Em 2020, 175 pessoas trans foram assassinadas no Brasil, o que nos coloca na vergonhosa posição de líderes no mundo no assassinato de pessoas transsexuais [5]. Os povos originários têm tido seus direitos atacados, suas reservas invadidas e até o marco legal que os protege questionado nos últimos anos. Quem tem paz no Brasil de hoje?

Nas manifestações que se seguiram ao assassinato de George Floyd nos Estados Unidos, um grito de guerra antigo e comum dizia “No Justice, no Peace”, “Sem Justiça, não haverá Paz.” [6]

Diferentemente de Luz e Escuridão, Paz e Mal, Justiça e Paz não parecem termos que se contradizem, como este slogan parece indicar — mas há uma tensão. Muitas vezes, nossa “Paz” é importunada quando segmentos pra quem essa ideia é um sonho distante nos sacodem da dormência em suas demandas por “Justiça”. “Paz”, de alguma forma, parece ser um privilégio de quem tem assegurada a “Justiça” ou de quem é beneficiado pela “Injustiça”. Uma outra música popular, desta vez de Mooki, rapper isralense, מדברים על שלום, "Falam sobre Paz", de 2001, trata dessas questões:

Todos falam sobre a paz, mas ninguém fala sobre a justiça
Para um é o paraíso e para o outro o inferno
Quantos dedos estão sobre o gatilho?
Então ficamos sozinhos, falamos com a parede – não há com quem falar
Se ao menos entendêssemos que todos somos um – veremos tudo se juntar [7]

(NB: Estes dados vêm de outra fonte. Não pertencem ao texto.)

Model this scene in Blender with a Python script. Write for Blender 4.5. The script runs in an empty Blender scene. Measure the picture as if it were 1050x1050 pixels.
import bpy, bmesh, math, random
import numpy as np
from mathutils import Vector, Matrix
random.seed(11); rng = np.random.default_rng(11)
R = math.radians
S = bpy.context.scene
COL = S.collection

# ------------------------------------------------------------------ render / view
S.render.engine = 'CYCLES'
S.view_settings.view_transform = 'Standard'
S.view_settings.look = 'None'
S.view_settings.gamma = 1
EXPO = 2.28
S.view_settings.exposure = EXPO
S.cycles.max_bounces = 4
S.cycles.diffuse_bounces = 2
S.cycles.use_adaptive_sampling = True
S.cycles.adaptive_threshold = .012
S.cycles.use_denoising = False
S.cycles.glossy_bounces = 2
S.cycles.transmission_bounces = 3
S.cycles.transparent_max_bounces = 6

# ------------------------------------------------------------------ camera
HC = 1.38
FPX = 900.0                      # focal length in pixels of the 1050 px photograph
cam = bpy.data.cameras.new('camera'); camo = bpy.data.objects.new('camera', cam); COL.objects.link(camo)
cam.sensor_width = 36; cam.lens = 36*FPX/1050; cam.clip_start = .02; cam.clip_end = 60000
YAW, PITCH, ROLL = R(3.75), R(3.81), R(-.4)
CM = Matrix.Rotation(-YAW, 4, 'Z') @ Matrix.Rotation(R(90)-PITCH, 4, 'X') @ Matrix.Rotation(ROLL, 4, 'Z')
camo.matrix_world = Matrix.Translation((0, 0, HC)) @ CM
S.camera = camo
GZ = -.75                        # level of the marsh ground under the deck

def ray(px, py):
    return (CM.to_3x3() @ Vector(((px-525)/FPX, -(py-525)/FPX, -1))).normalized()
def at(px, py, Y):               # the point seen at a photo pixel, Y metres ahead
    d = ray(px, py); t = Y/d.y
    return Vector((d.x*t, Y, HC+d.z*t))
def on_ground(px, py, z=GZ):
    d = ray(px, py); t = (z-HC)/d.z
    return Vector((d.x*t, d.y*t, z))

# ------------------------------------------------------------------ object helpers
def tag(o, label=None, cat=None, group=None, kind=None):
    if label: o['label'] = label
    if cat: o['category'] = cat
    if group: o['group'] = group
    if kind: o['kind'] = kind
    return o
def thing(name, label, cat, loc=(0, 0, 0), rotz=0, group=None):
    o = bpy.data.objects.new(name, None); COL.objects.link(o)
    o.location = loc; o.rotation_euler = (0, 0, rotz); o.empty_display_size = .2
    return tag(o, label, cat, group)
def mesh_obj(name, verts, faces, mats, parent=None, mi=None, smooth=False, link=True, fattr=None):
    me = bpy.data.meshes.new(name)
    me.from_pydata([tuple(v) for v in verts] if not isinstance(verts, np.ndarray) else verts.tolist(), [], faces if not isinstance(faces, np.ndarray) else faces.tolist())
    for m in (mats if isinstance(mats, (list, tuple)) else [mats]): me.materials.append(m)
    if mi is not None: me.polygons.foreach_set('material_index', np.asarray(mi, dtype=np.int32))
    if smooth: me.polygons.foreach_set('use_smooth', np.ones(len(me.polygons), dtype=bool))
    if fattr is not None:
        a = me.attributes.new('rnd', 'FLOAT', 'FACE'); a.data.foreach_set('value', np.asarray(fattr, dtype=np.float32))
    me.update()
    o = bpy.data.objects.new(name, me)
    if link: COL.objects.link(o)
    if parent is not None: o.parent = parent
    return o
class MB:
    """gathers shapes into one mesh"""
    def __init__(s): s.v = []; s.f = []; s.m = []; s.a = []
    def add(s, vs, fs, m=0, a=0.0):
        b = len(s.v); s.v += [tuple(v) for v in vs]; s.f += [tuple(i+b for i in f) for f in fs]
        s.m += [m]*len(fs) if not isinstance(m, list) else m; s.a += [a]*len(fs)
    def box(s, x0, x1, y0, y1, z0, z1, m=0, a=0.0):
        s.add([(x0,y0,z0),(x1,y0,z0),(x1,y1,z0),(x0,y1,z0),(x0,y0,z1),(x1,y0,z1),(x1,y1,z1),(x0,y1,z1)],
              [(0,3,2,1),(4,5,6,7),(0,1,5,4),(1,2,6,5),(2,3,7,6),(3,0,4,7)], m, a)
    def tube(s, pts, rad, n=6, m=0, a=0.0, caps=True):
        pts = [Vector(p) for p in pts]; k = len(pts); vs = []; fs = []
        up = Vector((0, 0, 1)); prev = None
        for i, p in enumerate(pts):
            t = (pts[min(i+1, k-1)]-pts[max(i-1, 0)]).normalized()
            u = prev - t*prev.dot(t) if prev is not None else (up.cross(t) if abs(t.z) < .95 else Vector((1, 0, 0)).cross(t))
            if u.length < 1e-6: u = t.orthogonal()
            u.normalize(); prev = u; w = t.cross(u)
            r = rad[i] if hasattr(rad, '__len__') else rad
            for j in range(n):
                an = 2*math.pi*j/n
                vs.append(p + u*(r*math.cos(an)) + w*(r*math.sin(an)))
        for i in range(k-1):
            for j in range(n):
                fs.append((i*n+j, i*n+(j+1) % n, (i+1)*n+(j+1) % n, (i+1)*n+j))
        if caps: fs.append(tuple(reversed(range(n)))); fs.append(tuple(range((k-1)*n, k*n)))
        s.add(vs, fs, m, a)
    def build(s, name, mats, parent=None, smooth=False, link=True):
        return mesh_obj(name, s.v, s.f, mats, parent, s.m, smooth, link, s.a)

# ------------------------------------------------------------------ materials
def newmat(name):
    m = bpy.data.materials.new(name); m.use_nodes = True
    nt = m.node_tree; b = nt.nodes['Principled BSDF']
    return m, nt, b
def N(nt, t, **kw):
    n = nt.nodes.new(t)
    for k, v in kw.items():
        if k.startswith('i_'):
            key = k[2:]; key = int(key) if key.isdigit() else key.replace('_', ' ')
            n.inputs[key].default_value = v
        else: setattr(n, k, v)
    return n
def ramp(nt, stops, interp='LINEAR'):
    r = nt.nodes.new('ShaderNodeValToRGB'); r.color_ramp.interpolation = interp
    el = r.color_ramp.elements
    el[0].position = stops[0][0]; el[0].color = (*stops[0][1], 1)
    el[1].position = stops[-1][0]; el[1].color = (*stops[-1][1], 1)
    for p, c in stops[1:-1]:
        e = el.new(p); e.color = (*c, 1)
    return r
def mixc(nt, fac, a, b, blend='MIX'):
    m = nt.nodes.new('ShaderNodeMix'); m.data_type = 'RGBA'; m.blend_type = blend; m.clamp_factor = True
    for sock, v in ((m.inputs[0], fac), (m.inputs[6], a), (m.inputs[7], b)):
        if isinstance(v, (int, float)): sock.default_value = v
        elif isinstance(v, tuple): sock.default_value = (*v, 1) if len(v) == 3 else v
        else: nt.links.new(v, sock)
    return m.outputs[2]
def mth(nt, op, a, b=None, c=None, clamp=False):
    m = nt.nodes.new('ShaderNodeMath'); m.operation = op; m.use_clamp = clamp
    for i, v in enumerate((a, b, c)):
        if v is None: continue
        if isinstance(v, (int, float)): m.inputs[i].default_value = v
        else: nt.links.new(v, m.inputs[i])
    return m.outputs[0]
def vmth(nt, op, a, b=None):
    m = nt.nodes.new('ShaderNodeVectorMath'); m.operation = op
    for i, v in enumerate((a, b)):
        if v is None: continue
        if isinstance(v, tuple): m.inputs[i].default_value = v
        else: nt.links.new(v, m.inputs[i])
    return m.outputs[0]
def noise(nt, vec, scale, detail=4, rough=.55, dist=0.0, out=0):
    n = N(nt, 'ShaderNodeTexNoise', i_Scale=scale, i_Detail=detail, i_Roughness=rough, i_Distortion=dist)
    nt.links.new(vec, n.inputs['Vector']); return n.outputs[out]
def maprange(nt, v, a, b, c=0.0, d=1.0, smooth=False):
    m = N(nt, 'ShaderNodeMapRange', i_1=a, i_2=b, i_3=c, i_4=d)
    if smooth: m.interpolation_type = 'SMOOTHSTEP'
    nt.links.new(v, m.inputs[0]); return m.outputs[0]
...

Nossa parashá também lida com questões de Justiça, ou da falta dela. Tselofchad, um membro da tribo de Menashé, morre, deixando cinco filhas e nenhum filho. Pelas regras vigentes, apenas filhos homens recebiam herança. As filhas de Tselofchad pediram aos líderes israelitas, Moshé entre eles, que reconsiderassem a questão, porque isso implicaria que a família ficaria sem suas terras. Deus escuta seus apelos e decide que seu pedido é justo e que, no caso da morte de um homem sem herdeiros homens, as filhas receberiam a herança.

Em geral, apontamos para a solução desta questão como exemplo de flexibilidade da legislação bíblica e da possibilidade de sua transformação. E, mesmo assim, a solução parece incompleta. Assim como não existe meia paz, não pode existir meia justiça — e sistemas baseados em privilégios a certos grupos não podem ter nem paz, nem justiça. Um sistema que privilegie os filhos, no qual as mulheres só tenham direito à herança quando não tiverem irmãos homens nunca pode ser considerado justo. E em um mundo em que a justiça de alguns está ameaçada, a paz de todos está em risco.

Nossa parashá dá tons e complexidade a temas que muitas vezes tratamos como óbvios. Paz não é óbvia, nem tampouco justiça, especialmente quando vivemos em realidades de desigualdade extrema, na qual o sexo, a cor da pele ou o CEP da residência têm pesos desproporcionais não só sobre como nascemos, mas também sobre a vida e a morte que teremos. A paz que você quer no seu bairro pode ser inconcebível em outra parte da cidade; a justiça da periferia inviável para quem vive no centro.

Como explicar que Pinchás tenha recebido o pacto de paz e que a solução determinada para as filhas de Tselofchad tenha sido considerada justa? 

Em um artigo de uma professora querida, a rabina Rachel Adler, ela diz que a Torá foi escrita com fogo preto sobre fogo branco, mas que o documento que temos hoje é escrito com tinta sobre a pele de animais mortos.  E, mesmo assim, como um milagre, o fogo divino se faz presente nos nossos rolos de Torá. Em nossas leituras, continuamos buscando — nem sempre com sucesso — estas fagulhas divinas no texto, insights que nos ajudem a iluminar nossas vidas. [8]

Da minha parte, eu acho que a Torá nos provoca para que debatamos e continuemos recebendo o prêmio — para que inquiramos e busquemos  construir sociedades em que, de fato, tenhamos paz e justiça para todos — ou nas palavras do salmista, até o dia em que a bondade e a verdade se encontrem; que a justiça e a paz se beijem. [9]

Que assim seja, ainda nos nossos dias! Shabat Shalom!